From a band standpoint, Citified's Chris Jackson says that groups need to reach out to other bands they've never met before, and even perform shows with groups who play different genres in order to expose their local audiences to different sounds.

"I think that would add more of a diverse crowd," Jackson says.

He says that community building programs like the dotmatrix project (www.dotmatrixproject.com, a collective that hosts and documents live music shows) and the fundraisers hosted by new media Web site Monkeywhale (www.monkeywhale.com) are giving local bands the opportunity to work with each other for the first time, and he hopes many will continue from there.

"The Greensboro music scene has a little bit of everything, but everything is separated," says Bandiwala from Greene Street Club. "And it would be better if everything is working together."

As far as audiences go, Amelia's Mechanics manager Neal Davis feels that if concert-goers want to see more original live music in the city, they should be more willing to attend shows that charge a cover price at the door.

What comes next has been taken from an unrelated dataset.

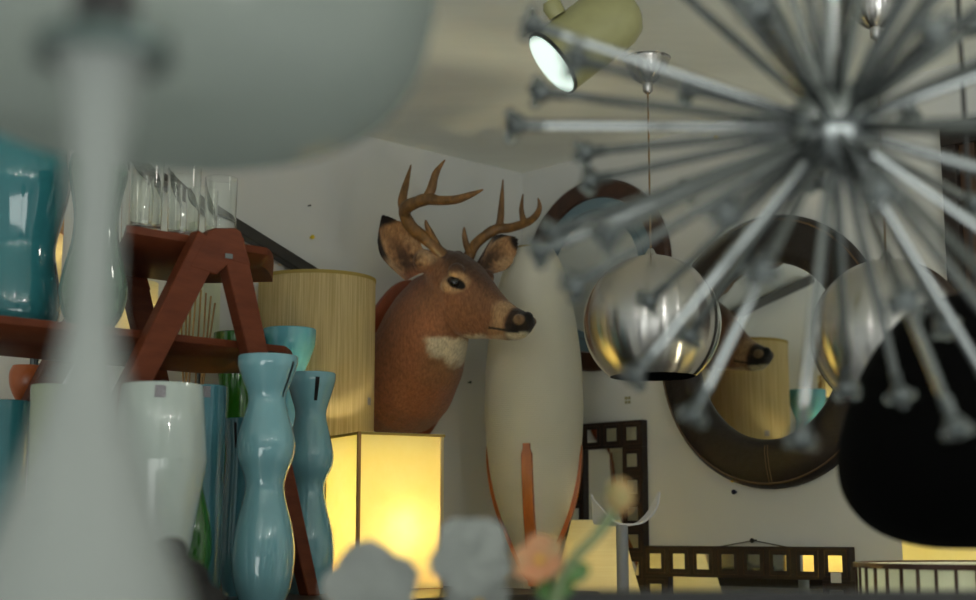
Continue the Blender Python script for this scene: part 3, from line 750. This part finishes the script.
# ------------------------------------------------------------------ shelf unit with slanted legs
D = V((.725, .688, 0)).normalized(); Nb = V((-D.y, D.x, 0))
A0 = P(217, 236, 2.6)
def onplane(px, py, off=0):
    d = ray(px, py); k = ((A0 + Nb*off - CAM).dot(Nb))/d.dot(Nb); return CAM + d*k
fr_, fl_ = onplane(310, 590), onplane(22, 590)
fr_.z = fl_.z = TOP
apR, apL = onplane(228, 240), onplane(207, 240)
base = V((A0.x-.05, A0.y, TOP))
t = thing('shelf_unit', base, 'red-brown wooden two-tier shelf with slanted A-shaped legs', 'shelf')
dep = .355
for off in (0, dep):
    o_ = Nb*off
    for foot_, ap_, w_ in ((fr_+o_, apR+o_, M(29, 2.6)), (fl_+o_, apL+o_, M(33, 2.6))):
        d_ = (ap_-foot_).normalized(); x_ = (D - d_*d_.dot(D)).normalized(); y_ = d_.cross(x_); rings = []
        for p_ in (foot_, ap_):
            ww = w_*(.52 if p_ is foot_ else 1.0); rg = [p_ + x_*(ww/2*i) + y_*(.015*j) for i, j in ((-1, -1), (1, -1), (1, 1), (-1, 1))]
            if p_ is foot_: rg = [q - d_*((q.z-TOP-.0008)/d_.z) for q in rg]
            rings.append(rg)
        bm = BM(); loft(bm, rings); obj('leg', bm, M_teak, t, False, .003)
    bm = BM(); pts = [onplane(a, b_) + o_ for a, b_ in ((184, 268), (204, 233), (211, 229), (231, 229), (237, 233), (247, 268), (226, 262), (221, 268), (212, 276))]
    loft(bm, [[p + Nb*h for p in pts] for h in (-.0155, .0155)]); obj('leg_joint', bm, M_teak, t, False, .003)
    if not off:
        bm = BM(); p_ = onplane(224, 257) - Nb*.0165; boxv(bm, p_-D*.008-Z*.005, D*.016, Nb*.002, Z*.009); obj('metal_badge', bm, M_steel, t, False)
def board(name, x0, x1, z, th, d0, d1, tipl, lcut=0):
    """plan outline: along D from x0 to x1, depth d0..d1, pointed ends"""
    mid = (d0+d1)/2; hw = (d1-d0)/2; o = []
    n = 16
    up_ = []
    for i in range(n+1):
        q = i/n; up_.append((x1 - tipl + tipl*q, hw*(1-q**1.25)))
    o = [(x, mid - w_) for x, w_ in up_] + [(x, mid + w_) for x, w_ in up_[:-1][::-1]]
    o += [(x0+lcut, d1), (x0, d0)]
    P0 = V((A0.x, A0.y, 0))
    bm = BM(); loft(bm, [[P0 + D*x*k + Nb*(mid+(y-mid)*k2) + Z*zz for x, y in o] for k, k2, zz in ((1, .86, z-th), (1, 1, z-th*.45), (1, 1, z))])
    return obj(name, bm, M_teak, t)
def xd(px, py, off):     # distance along D of a pixel, on the plane pushed back by off
    p = onplane(px, py, off); return (p - A0).dot(D)
zT = onplane(180, 234, .02).z; zM = onplane(120, 328, .02).z
zM = onplane(200, 337, .02).z
board('top_shelf', xd(126, 240, .016), xd(284, 254, .14), zT, .03, .016, dep-.016, .13, .16)
board('lower_shelf', -.95, xd(304, 350, .14), zM, .028, .017, dep-.016, .14)

# drinking glasses on the top shelf
prof = prof_spline([(0, 0), (.027, 0), (.0285, .004), (.0295, .04), (.031, .112)], 3)
gl = [(.0306, .1123), (.0299, .112), (.0287, .06), (.0278, .016), (.0255, .0085), (0, .0075)]
specs = [(146, .06, 'clear drinking glass second from the left end in the front row on the top shelf'), (184, .06, 'clear drinking glass in the front row above the left slanted leg'), (221, .07, 'clear drinking glass closest to the pointed end of the top shelf'),
         (138, .18, 'clear drinking glass in the back row beside the white lamp base'), (166, .19, 'clear drinking glass in the middle of the back row'), (202, .18, 'clear drinking glass in the back row near the apex of the legs')]
g0 = None
for px, off, lab in specs:
    x = xd(px, 200, off); p_ = V((A0.x, A0.y, 0)) + D*x + Nb*off + Z*(zT+.0006)
    if g0 is None:
        bm = BM(); lathe(bm, [(a, h*1.17) for a, h in prof + gl], p_, 32); g0 = g = obj('drinking_glass', bm, M_glass, origin=p_)
    else:
        g = g0.copy(); COL.objects.link(g)
    g.location = p_; g.rotation_euler.z = rnd.random()*3
    tag(g, lab, 'glass', 'drinking glasses on the top shelf')

# ------------------------------------------------------------------ vases
def vase(px, Y, halves, m, lab, zbase=TOP, name='vase', group=None, seg=48, inner=True, ybase=None):
    """halves: (pixel row, half width in pixels) from rim to foot; stands at zbase"""
    c = P(px, 500, Y); b = V((c.x, c.y, 0))
    pr = [(M(h, Y), P(px, y, Y).z) for y, h in halves][::-1]
    z0 = pr[0][1]; zt = pr[-1][1]
    pr = [(r, zbase + (z-z0)*(zt-zbase)/(zt-z0)) for r, z in pr]      # foot on the surface
    ps = prof_spline(pr, 5) if m is not M_whiteglass else pr
    pout = [(0, zbase)] + ps
    pin_ = [(max(.004, r-.004), z) for r, z in ps[::-1] if z > zbase+.02]
    t = thing(name, V((b.x, b.y, zbase)), lab, 'vase', group)
    bm = BM(); lathe(bm, pout + [(ps[-1][0]-.0015, ps[-1][1]+.0015)] + pin_ + [(0, pin_[-1][1])], b, seg); obj('body', bm, m, t, seg > 12)
    return t, b, ps
def sticker(t, b, ps, z0, z1, ang, half, m, name='sticker'):
    def rz(z):
        for a, c in zip(ps, ps[1:]):
            if a[1] <= z <= c[1]: return a[0] + (c[0]-a[0])*(z-a[1])/max(1e-6, c[1]-a[1])
        return ps[-1][0]
    bm = BM(); rings = []
    for i in range(9):
        z = z0+(z1-z0)*i/8; r = rz(z)+.0006
        rings.append([b + V((r*math.cos(ang+q), r*math.sin(ang+q), z)) for q in (-half, -half/2, 0, half/2, half)])
    loft(bm, rings, cap=False, close=False); bmesh.ops.solidify(bm, geom=bm.faces[:], thickness=-.0006)
    obj(name, bm, m, t)
G = 'turquoise and green vases on the cabinet'
wave1 = [(357, 30), (366, 29.5), (380, 24.5), (397, 18.5), (413, 21.5), (438, 28.5), (456, 27.5), (472, 21.5), (485, 19), (500, 21.5), (525, 28), (548, 31), (572, 29.5), (588, 26), (597, 23)]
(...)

"They have to understand their role, as a ticket buyer," Davis says. "They have to understand that this is how musicians make their money. This is how they eat. This is how they pay their rent.

"If you don't support them, then we're going to lose them, and we don't want to lose them."

McGinn adds, "There is a very vibrant community of people who are making really great things, and I think it's really going to start and show this year. It might not bust wide open where people are going to wake up and say 'Oh my god!' but it's happening."